A production so disliked it was rumoured to be the reason the Vic lost its government subsidy, O'Toole's Macbeth was nevertheless a huge commercial success, no doubt in part because of its infamy.

Clarence Darrow (2014)

Hollywood actor Kevin Spacey, recently the subject of potentially career-ending sexual harassment allegations, was appointed artistic director of the Vic in 2003 and his first season commenced in 2004.

Spacey brought an American flavour to the theatre's offerings, reviving Philip Barry's The Philadelphia Story (1939), Eugene O'Neill's A Moon For the Misbegotten (1943), Tennessee Williams' Sweet Bird of Youth (1959), David Mamet's Speed-The-Plow (1988) and Arthur Miller's Resurrection Blues (2002). He also attracted stars from across the Atlantic including Jeff Goldblum, Matthew Modine, Neve Cambell and Kim Cattrall and the veteran director Robert Altman (unhappily).

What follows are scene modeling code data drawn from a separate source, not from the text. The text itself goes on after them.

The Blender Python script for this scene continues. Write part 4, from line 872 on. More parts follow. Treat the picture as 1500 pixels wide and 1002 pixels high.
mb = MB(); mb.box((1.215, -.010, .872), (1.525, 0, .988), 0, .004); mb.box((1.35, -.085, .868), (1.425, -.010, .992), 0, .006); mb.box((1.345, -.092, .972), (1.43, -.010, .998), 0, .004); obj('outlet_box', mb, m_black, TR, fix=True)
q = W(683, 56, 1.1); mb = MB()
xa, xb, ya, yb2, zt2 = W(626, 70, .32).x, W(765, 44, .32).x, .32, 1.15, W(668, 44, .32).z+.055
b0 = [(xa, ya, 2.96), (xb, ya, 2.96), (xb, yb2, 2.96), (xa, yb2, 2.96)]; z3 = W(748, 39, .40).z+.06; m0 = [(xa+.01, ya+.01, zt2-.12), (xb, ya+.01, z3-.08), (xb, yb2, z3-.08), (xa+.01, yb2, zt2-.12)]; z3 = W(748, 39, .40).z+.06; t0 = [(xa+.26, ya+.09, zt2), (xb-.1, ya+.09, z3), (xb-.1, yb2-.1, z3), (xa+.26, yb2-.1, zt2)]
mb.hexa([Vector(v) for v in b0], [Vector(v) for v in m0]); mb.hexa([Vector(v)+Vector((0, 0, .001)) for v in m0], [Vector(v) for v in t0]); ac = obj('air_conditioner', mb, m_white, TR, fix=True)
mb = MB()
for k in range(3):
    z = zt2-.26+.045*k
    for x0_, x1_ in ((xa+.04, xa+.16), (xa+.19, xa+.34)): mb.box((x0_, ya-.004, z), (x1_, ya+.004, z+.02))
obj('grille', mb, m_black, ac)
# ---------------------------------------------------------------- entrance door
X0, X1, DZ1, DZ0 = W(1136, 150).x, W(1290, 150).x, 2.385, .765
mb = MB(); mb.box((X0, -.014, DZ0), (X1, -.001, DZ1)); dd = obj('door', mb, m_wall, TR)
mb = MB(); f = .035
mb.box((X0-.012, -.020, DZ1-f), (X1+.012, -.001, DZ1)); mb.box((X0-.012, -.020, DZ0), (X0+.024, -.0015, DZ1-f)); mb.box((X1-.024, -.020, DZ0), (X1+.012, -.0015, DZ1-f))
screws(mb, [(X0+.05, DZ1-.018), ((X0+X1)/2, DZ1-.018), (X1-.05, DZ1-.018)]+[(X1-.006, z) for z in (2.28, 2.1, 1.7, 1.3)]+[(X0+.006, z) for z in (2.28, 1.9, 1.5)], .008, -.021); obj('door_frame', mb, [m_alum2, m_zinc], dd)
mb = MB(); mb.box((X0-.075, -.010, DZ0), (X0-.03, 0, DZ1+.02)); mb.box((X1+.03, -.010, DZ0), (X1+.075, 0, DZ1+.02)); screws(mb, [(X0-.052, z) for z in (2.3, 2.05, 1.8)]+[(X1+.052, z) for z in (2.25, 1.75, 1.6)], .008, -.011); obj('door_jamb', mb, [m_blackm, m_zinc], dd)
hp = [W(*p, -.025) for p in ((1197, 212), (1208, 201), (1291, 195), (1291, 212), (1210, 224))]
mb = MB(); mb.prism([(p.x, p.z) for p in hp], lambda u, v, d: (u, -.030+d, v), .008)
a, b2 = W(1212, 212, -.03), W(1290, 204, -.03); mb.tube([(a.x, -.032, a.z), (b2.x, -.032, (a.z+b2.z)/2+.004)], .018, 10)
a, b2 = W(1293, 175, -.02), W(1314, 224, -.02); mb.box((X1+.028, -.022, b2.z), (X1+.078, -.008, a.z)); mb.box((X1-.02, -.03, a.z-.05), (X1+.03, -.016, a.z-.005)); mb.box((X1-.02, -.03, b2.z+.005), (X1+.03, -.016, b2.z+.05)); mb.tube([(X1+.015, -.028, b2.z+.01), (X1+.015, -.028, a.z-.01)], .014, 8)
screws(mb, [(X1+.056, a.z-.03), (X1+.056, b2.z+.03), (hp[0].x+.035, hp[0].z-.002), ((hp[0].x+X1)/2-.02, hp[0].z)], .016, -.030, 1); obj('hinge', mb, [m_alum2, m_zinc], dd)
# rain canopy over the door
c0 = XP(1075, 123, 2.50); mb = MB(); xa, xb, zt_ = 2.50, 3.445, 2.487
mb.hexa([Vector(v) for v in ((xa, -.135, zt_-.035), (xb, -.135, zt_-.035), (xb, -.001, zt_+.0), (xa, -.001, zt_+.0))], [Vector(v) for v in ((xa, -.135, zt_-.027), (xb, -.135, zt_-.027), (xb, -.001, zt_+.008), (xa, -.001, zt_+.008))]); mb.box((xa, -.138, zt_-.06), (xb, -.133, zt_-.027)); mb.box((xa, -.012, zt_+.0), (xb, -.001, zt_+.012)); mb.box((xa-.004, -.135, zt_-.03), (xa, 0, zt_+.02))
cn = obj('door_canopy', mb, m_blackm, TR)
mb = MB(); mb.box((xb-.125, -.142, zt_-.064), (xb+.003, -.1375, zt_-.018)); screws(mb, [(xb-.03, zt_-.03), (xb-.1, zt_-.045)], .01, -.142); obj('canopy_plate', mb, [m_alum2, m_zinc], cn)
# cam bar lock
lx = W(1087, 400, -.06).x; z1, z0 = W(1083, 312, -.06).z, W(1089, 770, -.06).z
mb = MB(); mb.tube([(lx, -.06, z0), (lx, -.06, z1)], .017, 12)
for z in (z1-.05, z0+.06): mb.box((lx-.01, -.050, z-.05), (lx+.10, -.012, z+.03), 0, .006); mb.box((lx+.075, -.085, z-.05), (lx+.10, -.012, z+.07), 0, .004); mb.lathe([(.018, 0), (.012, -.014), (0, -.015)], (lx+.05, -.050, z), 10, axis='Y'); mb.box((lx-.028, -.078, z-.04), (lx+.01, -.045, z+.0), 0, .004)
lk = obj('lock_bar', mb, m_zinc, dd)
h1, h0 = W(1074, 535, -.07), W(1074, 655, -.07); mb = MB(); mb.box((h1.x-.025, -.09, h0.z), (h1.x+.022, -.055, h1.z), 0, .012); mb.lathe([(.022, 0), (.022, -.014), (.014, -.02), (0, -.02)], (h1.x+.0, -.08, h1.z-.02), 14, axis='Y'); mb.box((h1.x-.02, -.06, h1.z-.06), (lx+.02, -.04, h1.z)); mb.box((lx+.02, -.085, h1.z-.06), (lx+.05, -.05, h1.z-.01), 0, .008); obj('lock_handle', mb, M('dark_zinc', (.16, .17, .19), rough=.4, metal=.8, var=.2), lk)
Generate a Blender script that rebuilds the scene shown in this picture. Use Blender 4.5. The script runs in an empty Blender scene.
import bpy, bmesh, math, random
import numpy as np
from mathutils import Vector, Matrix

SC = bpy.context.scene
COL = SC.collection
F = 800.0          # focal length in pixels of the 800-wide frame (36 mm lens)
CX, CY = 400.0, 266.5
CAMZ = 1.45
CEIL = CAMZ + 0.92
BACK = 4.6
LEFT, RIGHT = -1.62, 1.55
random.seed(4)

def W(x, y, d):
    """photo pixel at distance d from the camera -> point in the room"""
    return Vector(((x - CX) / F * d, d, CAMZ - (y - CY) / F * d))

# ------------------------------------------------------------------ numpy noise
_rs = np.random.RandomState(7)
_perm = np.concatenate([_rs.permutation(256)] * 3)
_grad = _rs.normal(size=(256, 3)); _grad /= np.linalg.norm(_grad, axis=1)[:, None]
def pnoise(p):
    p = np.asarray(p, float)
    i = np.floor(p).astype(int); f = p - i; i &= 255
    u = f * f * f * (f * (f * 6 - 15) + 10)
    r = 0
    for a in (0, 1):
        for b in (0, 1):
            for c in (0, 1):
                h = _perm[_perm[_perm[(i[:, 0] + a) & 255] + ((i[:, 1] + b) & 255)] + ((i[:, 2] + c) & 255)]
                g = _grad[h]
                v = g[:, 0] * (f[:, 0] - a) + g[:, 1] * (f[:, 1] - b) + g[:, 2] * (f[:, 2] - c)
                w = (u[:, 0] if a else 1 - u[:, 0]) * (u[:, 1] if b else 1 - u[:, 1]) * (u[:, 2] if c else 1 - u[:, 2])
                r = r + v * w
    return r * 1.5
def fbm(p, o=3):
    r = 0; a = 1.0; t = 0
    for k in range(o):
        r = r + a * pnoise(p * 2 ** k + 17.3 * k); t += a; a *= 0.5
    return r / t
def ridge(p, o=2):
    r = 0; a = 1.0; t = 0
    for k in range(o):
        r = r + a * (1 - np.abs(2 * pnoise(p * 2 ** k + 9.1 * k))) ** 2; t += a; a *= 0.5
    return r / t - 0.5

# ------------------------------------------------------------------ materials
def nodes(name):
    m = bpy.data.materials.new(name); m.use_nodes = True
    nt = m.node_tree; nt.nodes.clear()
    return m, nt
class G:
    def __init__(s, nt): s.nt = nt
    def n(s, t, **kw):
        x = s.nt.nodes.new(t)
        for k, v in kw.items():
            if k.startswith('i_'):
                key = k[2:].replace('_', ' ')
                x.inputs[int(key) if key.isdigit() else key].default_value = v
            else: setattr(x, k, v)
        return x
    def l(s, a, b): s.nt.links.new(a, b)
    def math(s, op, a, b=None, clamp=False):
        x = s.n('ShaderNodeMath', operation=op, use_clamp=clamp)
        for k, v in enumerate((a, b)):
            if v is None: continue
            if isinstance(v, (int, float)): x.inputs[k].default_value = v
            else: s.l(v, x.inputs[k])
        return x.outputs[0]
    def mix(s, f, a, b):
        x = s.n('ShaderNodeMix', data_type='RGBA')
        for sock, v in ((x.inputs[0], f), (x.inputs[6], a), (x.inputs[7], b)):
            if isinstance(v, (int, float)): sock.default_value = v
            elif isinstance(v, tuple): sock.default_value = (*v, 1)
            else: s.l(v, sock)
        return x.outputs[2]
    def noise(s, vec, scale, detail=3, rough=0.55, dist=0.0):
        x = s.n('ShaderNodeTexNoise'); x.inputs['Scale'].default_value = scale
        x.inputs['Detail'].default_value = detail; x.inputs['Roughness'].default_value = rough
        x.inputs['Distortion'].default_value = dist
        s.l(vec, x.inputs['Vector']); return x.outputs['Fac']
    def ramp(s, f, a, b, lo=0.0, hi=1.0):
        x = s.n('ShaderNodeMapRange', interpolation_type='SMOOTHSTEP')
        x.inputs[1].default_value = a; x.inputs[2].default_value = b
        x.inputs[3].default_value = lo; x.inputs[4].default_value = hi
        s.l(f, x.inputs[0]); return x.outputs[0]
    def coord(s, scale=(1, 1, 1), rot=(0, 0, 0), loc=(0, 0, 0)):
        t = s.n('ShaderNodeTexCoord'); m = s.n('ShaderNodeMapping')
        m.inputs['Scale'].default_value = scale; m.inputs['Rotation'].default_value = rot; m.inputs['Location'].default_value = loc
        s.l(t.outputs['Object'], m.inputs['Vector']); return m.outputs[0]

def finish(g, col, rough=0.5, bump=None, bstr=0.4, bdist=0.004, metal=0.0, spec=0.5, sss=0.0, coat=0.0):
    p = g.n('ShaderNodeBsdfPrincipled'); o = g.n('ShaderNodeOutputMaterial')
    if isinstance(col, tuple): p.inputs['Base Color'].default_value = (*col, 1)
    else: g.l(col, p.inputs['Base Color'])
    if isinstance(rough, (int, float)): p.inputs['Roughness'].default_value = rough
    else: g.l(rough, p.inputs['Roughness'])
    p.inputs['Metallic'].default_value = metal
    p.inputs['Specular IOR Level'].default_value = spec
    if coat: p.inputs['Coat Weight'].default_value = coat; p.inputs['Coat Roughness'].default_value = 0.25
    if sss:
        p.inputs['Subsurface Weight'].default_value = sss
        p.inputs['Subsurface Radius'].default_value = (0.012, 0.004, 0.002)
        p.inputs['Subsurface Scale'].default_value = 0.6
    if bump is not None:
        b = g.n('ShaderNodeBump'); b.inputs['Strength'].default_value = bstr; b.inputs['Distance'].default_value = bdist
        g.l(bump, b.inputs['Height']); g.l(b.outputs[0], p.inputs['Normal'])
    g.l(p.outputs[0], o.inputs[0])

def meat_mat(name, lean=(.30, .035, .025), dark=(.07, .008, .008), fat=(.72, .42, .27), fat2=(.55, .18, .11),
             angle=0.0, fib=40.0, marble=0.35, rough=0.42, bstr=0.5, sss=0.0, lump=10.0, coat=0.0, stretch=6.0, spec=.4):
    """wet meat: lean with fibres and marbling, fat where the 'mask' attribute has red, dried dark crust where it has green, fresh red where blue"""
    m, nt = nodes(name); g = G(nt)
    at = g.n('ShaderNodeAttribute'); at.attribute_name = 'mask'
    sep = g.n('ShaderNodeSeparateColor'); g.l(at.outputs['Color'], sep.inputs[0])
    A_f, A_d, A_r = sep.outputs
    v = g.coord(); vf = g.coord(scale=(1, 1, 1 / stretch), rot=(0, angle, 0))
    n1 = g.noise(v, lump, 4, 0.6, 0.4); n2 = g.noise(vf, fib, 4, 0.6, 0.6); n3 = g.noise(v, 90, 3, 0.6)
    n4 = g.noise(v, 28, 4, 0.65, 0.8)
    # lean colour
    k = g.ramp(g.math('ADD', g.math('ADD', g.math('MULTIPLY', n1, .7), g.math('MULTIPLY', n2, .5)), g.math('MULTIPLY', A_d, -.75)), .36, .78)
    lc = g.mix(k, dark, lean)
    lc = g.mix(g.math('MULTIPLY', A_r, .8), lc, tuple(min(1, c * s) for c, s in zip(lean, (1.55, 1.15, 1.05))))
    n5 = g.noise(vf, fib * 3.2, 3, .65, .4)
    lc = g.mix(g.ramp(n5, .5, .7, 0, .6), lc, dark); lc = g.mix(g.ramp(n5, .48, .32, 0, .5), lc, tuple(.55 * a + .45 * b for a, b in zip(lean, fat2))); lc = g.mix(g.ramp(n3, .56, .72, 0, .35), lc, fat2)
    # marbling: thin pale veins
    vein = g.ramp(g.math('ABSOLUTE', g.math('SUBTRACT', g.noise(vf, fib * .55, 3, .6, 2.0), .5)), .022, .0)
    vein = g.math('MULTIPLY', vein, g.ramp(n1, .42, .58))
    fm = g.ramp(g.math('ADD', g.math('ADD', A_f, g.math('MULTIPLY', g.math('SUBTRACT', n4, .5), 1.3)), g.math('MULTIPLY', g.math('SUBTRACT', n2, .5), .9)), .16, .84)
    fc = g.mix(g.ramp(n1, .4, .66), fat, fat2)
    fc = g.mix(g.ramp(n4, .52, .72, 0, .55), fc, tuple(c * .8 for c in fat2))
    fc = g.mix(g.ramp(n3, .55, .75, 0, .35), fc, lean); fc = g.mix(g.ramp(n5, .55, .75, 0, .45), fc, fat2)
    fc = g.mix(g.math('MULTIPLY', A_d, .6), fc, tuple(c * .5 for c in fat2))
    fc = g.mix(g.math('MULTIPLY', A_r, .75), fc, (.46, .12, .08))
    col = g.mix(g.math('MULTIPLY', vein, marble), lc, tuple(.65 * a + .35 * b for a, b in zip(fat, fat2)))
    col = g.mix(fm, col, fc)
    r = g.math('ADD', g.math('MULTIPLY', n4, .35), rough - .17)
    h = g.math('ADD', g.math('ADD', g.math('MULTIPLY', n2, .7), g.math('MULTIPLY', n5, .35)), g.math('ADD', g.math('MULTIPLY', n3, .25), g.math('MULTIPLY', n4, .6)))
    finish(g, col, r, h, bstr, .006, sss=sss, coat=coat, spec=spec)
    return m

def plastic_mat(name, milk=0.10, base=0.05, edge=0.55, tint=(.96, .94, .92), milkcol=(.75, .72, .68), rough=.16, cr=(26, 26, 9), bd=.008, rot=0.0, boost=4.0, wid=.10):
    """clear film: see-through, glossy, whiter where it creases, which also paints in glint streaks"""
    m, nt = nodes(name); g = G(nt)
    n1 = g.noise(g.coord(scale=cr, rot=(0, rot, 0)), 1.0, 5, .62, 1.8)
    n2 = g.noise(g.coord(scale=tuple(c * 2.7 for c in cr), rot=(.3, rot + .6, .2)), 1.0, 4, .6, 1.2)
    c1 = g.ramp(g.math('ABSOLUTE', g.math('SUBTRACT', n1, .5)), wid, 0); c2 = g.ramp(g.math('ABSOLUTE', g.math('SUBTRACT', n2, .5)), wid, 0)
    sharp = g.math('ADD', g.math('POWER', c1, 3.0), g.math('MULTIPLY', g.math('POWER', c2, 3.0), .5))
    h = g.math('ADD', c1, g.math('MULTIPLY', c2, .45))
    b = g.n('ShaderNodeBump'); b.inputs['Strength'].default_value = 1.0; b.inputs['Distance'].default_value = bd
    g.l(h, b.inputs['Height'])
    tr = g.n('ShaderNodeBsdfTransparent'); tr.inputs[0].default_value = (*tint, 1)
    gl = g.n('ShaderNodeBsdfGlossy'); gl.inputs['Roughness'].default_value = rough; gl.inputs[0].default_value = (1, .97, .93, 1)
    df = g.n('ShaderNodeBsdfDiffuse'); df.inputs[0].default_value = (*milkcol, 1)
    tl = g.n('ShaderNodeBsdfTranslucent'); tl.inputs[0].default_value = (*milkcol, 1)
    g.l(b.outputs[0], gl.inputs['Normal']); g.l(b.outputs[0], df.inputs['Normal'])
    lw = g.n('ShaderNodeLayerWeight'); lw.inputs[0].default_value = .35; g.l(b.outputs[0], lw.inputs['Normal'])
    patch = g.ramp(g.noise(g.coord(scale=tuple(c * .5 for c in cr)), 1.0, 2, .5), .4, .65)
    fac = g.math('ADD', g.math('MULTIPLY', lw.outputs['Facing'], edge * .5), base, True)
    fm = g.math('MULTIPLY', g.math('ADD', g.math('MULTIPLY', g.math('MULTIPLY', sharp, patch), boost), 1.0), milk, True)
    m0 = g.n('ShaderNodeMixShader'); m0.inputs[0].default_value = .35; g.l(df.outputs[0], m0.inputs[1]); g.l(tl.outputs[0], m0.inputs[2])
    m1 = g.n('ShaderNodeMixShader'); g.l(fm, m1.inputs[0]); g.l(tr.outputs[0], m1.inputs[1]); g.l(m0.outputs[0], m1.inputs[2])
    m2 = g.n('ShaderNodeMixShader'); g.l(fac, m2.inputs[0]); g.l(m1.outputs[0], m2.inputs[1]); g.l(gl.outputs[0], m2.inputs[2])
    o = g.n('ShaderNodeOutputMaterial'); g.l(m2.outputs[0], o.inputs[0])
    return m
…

Spacey marked the 10-year anniversary of his original run by starring in David W Rintels' one-man play about the famed American trial attorney Clarence Darrow – a person he had already played a fictionalised version of at the Vic in Trevor Nunn's 2009 production of Inherit The Wind – his swansong performance hailed as "barnstorming" by The Guardian.